### INFORMATION PROVIDED ###

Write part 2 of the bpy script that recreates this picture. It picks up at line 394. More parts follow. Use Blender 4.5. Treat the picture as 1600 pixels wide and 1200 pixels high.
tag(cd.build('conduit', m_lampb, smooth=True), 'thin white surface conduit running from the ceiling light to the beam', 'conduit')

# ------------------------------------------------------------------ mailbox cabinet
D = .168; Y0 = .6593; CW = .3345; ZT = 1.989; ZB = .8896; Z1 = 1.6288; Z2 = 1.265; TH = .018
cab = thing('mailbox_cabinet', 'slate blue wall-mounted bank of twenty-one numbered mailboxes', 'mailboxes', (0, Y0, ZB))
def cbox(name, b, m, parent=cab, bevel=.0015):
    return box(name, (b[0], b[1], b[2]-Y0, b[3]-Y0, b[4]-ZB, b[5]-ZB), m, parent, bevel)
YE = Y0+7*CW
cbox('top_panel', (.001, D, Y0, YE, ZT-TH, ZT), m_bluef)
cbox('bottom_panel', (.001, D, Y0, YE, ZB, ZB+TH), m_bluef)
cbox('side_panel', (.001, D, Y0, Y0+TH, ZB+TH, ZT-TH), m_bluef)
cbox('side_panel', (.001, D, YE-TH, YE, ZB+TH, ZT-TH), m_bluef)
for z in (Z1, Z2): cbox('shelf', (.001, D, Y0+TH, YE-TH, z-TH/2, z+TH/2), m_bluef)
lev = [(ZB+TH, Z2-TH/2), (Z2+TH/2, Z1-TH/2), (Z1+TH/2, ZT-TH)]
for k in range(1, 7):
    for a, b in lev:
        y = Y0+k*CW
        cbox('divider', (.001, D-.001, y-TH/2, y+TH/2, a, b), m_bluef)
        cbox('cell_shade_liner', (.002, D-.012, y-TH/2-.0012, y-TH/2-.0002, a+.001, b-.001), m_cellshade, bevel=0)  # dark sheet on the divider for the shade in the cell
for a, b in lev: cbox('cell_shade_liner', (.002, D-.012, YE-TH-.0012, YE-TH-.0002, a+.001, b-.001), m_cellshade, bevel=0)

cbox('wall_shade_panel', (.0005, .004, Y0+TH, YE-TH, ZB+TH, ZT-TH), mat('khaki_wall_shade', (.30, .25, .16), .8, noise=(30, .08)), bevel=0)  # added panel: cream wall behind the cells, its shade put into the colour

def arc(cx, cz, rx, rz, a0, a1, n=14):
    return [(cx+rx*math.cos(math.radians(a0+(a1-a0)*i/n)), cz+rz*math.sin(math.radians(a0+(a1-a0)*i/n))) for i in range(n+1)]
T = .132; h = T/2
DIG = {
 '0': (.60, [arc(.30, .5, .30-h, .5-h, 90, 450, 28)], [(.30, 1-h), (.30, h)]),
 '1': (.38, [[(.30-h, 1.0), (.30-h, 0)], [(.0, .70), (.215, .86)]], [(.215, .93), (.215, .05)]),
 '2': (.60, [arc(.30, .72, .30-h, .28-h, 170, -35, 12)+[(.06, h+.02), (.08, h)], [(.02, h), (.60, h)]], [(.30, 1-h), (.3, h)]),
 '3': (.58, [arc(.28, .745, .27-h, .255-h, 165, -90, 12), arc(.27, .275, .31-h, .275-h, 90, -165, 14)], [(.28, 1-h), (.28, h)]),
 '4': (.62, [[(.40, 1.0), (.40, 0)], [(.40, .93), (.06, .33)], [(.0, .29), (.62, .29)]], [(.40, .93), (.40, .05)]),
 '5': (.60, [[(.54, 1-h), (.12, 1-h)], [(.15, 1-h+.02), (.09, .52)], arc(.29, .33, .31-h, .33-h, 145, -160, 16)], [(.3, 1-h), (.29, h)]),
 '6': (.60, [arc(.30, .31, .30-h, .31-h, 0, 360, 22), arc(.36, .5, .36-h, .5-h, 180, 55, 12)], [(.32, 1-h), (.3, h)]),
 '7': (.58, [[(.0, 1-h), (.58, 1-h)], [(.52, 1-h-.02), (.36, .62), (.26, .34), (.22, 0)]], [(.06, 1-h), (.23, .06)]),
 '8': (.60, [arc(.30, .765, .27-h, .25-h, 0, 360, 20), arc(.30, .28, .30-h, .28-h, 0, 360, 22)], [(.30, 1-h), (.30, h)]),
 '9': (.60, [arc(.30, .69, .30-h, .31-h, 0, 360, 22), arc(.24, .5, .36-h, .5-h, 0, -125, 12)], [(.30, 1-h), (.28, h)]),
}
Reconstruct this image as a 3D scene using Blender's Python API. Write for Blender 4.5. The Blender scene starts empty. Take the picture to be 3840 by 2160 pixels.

###

* WORK REQUIRED
Lines from the beginning of the data above through the line containing "tag(cd.build('conduit', m_lampb, smooth=True), 'thin" are to be returned exactly, and no others.

* EXERCISE SOLUTION
Write part 2 of the bpy script that recreates this picture. It picks up at line 394. More parts follow. Use Blender 4.5. Treat the picture as 1600 pixels wide and 1200 pixels high.
tag(cd.build('conduit', m_lampb, smooth=True), 'thin white surface conduit running from the ceiling light to the beam', 'conduit')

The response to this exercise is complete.